§ **WHAT YOU WILL DO**:
Leaving out every picture, copy the lines of the data exactly, from the first through the line containing "R = math.radians".

══════════

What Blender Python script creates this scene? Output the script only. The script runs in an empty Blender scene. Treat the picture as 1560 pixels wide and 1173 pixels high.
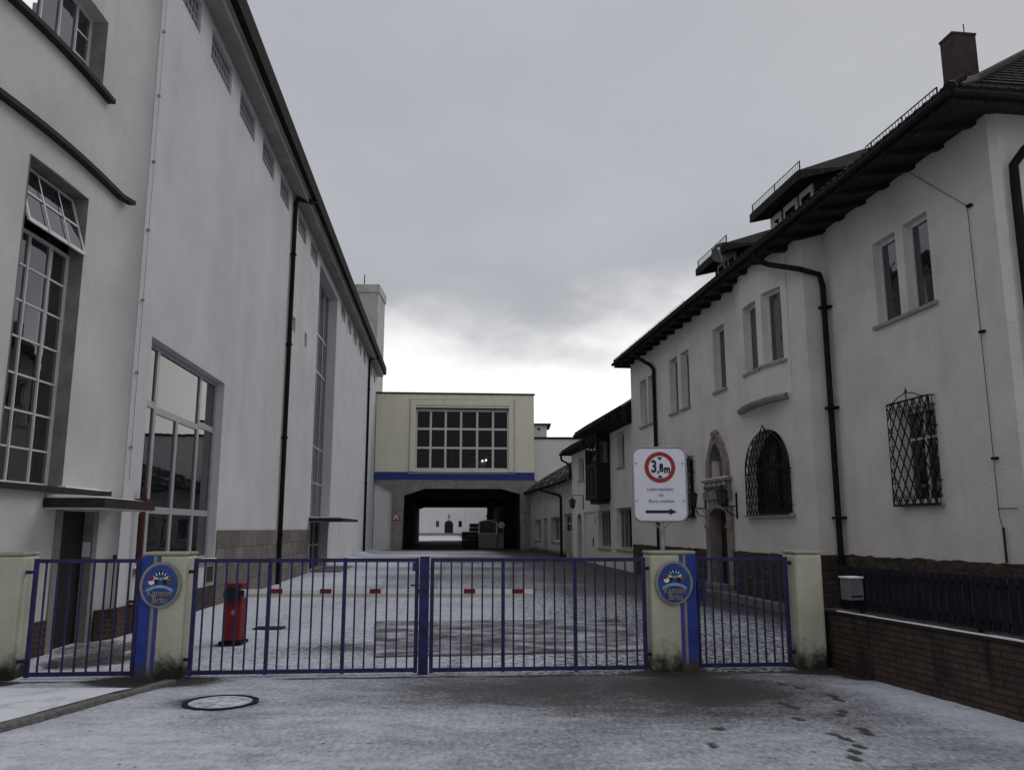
import bpy, math, random
import numpy as np
from mathutils import Vector, Matrix
random.seed(7)
C = bpy.context.scene.collection
R = math.radians

# ------------------------------------------------------------------ materials
def nodes(name):
    m = bpy.data.materials.new(name); m.use_nodes = True
    nt = m.node_tree
    return m, nt, nt.nodes['Principled BSDF']
def N(nt, t, **kw):
    n = nt.nodes.new(t)
    for k, v in kw.items():
        if k.startswith('i_'): n.inputs[k[2:]].default_value = v
        elif k.startswith('n_'): n.inputs[int(k[2:])].default_value = v
        else: setattr(n, k, v)
    return n
def ramp(nt, fac, stops):
    r = nt.nodes.new('ShaderNodeValToRGB')
    el = r.color_ramp.elements
    while len(el) < len(stops): el.new(0.5)
    for e, (p, c) in zip(el, stops):
        e.position = p; e.color = (c, c, c, 1) if not hasattr(c, '__len__') else (*c, 1)
    nt.links.new(fac, r.inputs['Fac']); return r.outputs['Color']
def noise(nt, vec, scale, detail=5, rough=.6, sc=None):
    if sc:
        mp = nt.nodes.new('ShaderNodeMapping'); mp.inputs['Scale'].default_value = sc
        nt.links.new(vec, mp.inputs['Vector']); vec = mp.outputs['Vector']
    n = N(nt, 'ShaderNodeTexNoise', i_Scale=scale, i_Detail=detail, i_Roughness=rough)
    nt.links.new(vec, n.inputs['Vector']); return n.outputs['Fac']
def mix(nt, fac, a, b, mode='MIX'):
    n = nt.nodes.new('ShaderNodeMix'); n.data_type = 'RGBA'; n.blend_type = mode
    for s, v in ((0, fac), (6, a), (7, b)):
        if hasattr(v, 'is_output'): nt.links.new(v, n.inputs[s])
        else: n.inputs[s].default_value = v if s == 0 else ((*v, 1) if len(v) == 3 else v)
    return n.outputs[2]
def math_(nt, op, a, b=0.0, c=None, clamp=False):
    n = nt.nodes.new('ShaderNodeMath'); n.operation = op; n.use_clamp = clamp
    for i, v in enumerate((a, b, c)):
        if v is None: continue
        if hasattr(v, 'is_output'): nt.links.new(v, n.inputs[i])
        else: n.inputs[i].default_value = v
    return n.outputs[0]
def sstep(nt, v, a, b):
    n = nt.nodes.new('ShaderNodeMapRange'); n.interpolation_type = 'SMOOTHSTEP'
    nt.links.new(v, n.inputs[0]); n.inputs[1].default_value = a; n.inputs[2].default_value = b
    return n.outputs[0]
def bump(nt, h, strength, dist, p):
    b = N(nt, 'ShaderNodeBump', i_Strength=strength, i_Distance=dist)
    nt.links.new(h, b.inputs['Height']); nt.links.new(b.outputs[0], p.inputs['Normal'])

def surf(name, col, rough=.85, var=.12, scale=1.2, bmp=.0, bscale=80, streak=0, metal=0, foot=0, dirt=(.05, .045, .035), spec=.3, patch=0, broad=2.2):
    m, nt, p = nodes(name)
    tc = nt.nodes.new('ShaderNodeTexCoord').outputs['Object']
    n1 = noise(nt, tc, scale, 8, .65)
    lo = tuple(c * (1 - var * 1.6) for c in col); hi = tuple(min(1, c * (1 + var)) for c in col)
    c = ramp(nt, n1, [(.3, lo), (.7, hi)])
    if streak:
        s = noise(nt, tc, 1, 5, .7, (broad, broad, .055*broad))
        s = sstep(nt, s, .48, .74); k = noise(nt, tc, .35, 3); s = math_(nt, 'MULTIPLY', s, sstep(nt, k, .4, .62))
        c = mix(nt, math_(nt, 'MULTIPLY', s, streak), c, tuple(x * .35 + y * .5 for x, y in zip(col, dirt)))
    if patch:
        s = sstep(nt, noise(nt, tc, .9, 10, .75), .56, .66)
        c = mix(nt, math_(nt, 'MULTIPLY', s, patch), c, tuple(x * .62 for x in col))
    if foot:
        sp = nt.nodes.new('ShaderNodeSeparateXYZ'); nt.links.new(tc, sp.inputs[0])
        h = math_(nt, 'ADD', sp.outputs[2], math_(nt, 'MULTIPLY', noise(nt, tc, 5, 8, .7), -.55 * foot))
        c = mix(nt, sstep(nt, h, .02, -.26 * foot), c, dirt)
    nt.links.new(c, p.inputs['Base Color'])
    p.inputs['Roughness'].default_value = rough; p.inputs['Metallic'].default_value = metal
    p.inputs['Specular IOR Level'].default_value = spec
    if bmp: bump(nt, noise(nt, tc, bscale, 4, .6), bmp, .02, p)
    return m

def brickmat(name, a, b, mortar, bw, bh, ms=.012, bmp=.5, rough=.9, scale=1.0, off=.5, var=.5, dirt=0, plane='wall'):
    m, nt, p = nodes(name)
    tc = nt.nodes.new('ShaderNodeTexCoord').outputs['Object']
    sp = nt.nodes.new('ShaderNodeSeparateXYZ'); nt.links.new(tc, sp.inputs[0])
    cb = nt.nodes.new('ShaderNodeCombineXYZ')
    if plane == 'wall':
        nt.links.new(math_(nt, 'ADD', sp.outputs[0], sp.outputs[1]), cb.inputs[0]); nt.links.new(sp.outputs[2], cb.inputs[1])
    elif plane == 'roof':
        nt.links.new(sp.outputs[1], cb.inputs[0]); nt.links.new(math_(nt, 'MULTIPLY', sp.outputs[0], 1.25), cb.inputs[1])
    elif plane == 'hip':
        nt.links.new(sp.outputs[0], cb.inputs[0]); nt.links.new(math_(nt, 'MULTIPLY', sp.outputs[1], 1.4), cb.inputs[1])
    t = N(nt, 'ShaderNodeTexBrick', offset=off, i_Scale=scale)
    t.inputs['Color1'].default_value = (*a, 1); t.inputs['Color2'].default_value = (*b, 1); t.inputs['Mortar'].default_value = (*mortar, 1)
    t.inputs['Brick Width'].default_value = bw; t.inputs['Row Height'].default_value = bh
    t.inputs['Mortar Size'].default_value = ms; t.inputs['Mortar Smooth'].default_value = .2; t.inputs['Bias'].default_value = 0
    wob = noise(nt, tc, 2.5, 4)
    nt.links.new(cb.outputs[0], t.inputs['Vector'])
    c = mix(nt, var, t.outputs['Color'], ramp(nt, noise(nt, tc, 3, 8, .7), [(.3, .40), (.7, 1.25)]), 'MULTIPLY')
    if dirt:
        s = sstep(nt, noise(nt, tc, 1, 6, .7, (1.5, 1.5, .28)), .47, .60)
        c = mix(nt, math_(nt, 'MULTIPLY', s, dirt), c, (.012, .011, .01))
    nt.links.new(c, p.inputs['Base Color']); p.inputs['Roughness'].default_value = rough
    p.inputs['Specular IOR Level'].default_value = .25
    h = math_(nt, 'ADD', math_(nt, 'MULTIPLY', t.outputs['Fac'], -1.0), math_(nt, 'MULTIPLY', noise(nt, tc, 40, 4), .35))
    bump(nt, h, bmp, .012, p)
    return m

def stonemat(name, a, b, scale):
    m, nt, p = nodes(name)
    tc = nt.nodes.new('ShaderNodeTexCoord').outputs['Object']
    wv = nt.nodes.new('ShaderNodeVectorMath'); wv.operation = 'ADD'
    mp = nt.nodes.new('ShaderNodeMapping'); mp.inputs['Scale'].default_value = (1, 1, 1.7)
    nt.links.new(tc, mp.inputs[0])
    nn = N(nt, 'ShaderNodeTexNoise', i_Scale=4.0); nt.links.new(tc, nn.inputs['Vector'])
    nt.links.new(mp.outputs[0], wv.inputs[0])
    sc = nt.nodes.new('ShaderNodeVectorMath'); sc.operation = 'SCALE'; sc.inputs[3].default_value = .25
    nt.links.new(nn.outputs['Color'], sc.inputs[0]); nt.links.new(sc.outputs[0], wv.inputs[1])
    v = N(nt, 'ShaderNodeTexVoronoi', i_Scale=scale, feature='DISTANCE_TO_EDGE'); nt.links.new(wv.outputs[0], v.inputs['Vector'])
    v2 = N(nt, 'ShaderNodeTexVoronoi', i_Scale=scale); nt.links.new(wv.outputs[0], v2.inputs['Vector'])
    g = nt.nodes.new('ShaderNodeRGBToBW'); nt.links.new(v2.outputs['Color'], g.inputs[0])
    c = ramp(nt, g.outputs[0], [(.1, a), (.9, b)])
    c = mix(nt, .7, c, ramp(nt, noise(nt, tc, 7, 8, .7), [(.25, .4), (.75, 1.3)]), 'MULTIPLY')
    c = mix(nt, sstep(nt, v.outputs['Distance'], .10, .0), c, tuple(x * .8 for x in a))
    nt.links.new(c, p.inputs['Base Color']); p.inputs['Roughness'].default_value = .95; p.inputs['Specular IOR Level'].default_value = .2
    h = math_(nt, 'ADD', math_(nt, 'MULTIPLY', sstep(nt, v.outputs['Distance'], 0, .2), .5), math_(nt, 'MULTIPLY', noise(nt, tc, 9, 8, .7), 1.6))
    bump(nt, h, .8, .04, p)
    return m

def glass(name, col=(.012, .014, .017), rough=.03, wav=.02, spec=.6, ior=1.5):
    m, nt, p = nodes(name); p.inputs['IOR'].default_value = ior
    p.inputs['Base Color'].default_value = (*col, 1); p.inputs['Roughness'].default_value = rough
    p.inputs['Specular IOR Level'].default_value = spec
    tc = nt.nodes.new('ShaderNodeTexCoord').outputs['Object']
    n = noise(nt, tc, 1.3, 2)
    b = N(nt, 'ShaderNodeBump', i_Strength=wav, i_Distance=.1)
    nt.links.new(n, b.inputs['Height']); nt.links.new(b.outputs[0], p.inputs['Normal'])
    return m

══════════

§ **CORRECT RESPONSE**:
What Blender Python script creates this scene? Output the script only. The script runs in an empty Blender scene. Treat the picture as 1560 pixels wide and 1173 pixels high.
import bpy, math, random
import numpy as np
from mathutils import Vector, Matrix
random.seed(7)
C = bpy.context.scene.collection
R = math.radians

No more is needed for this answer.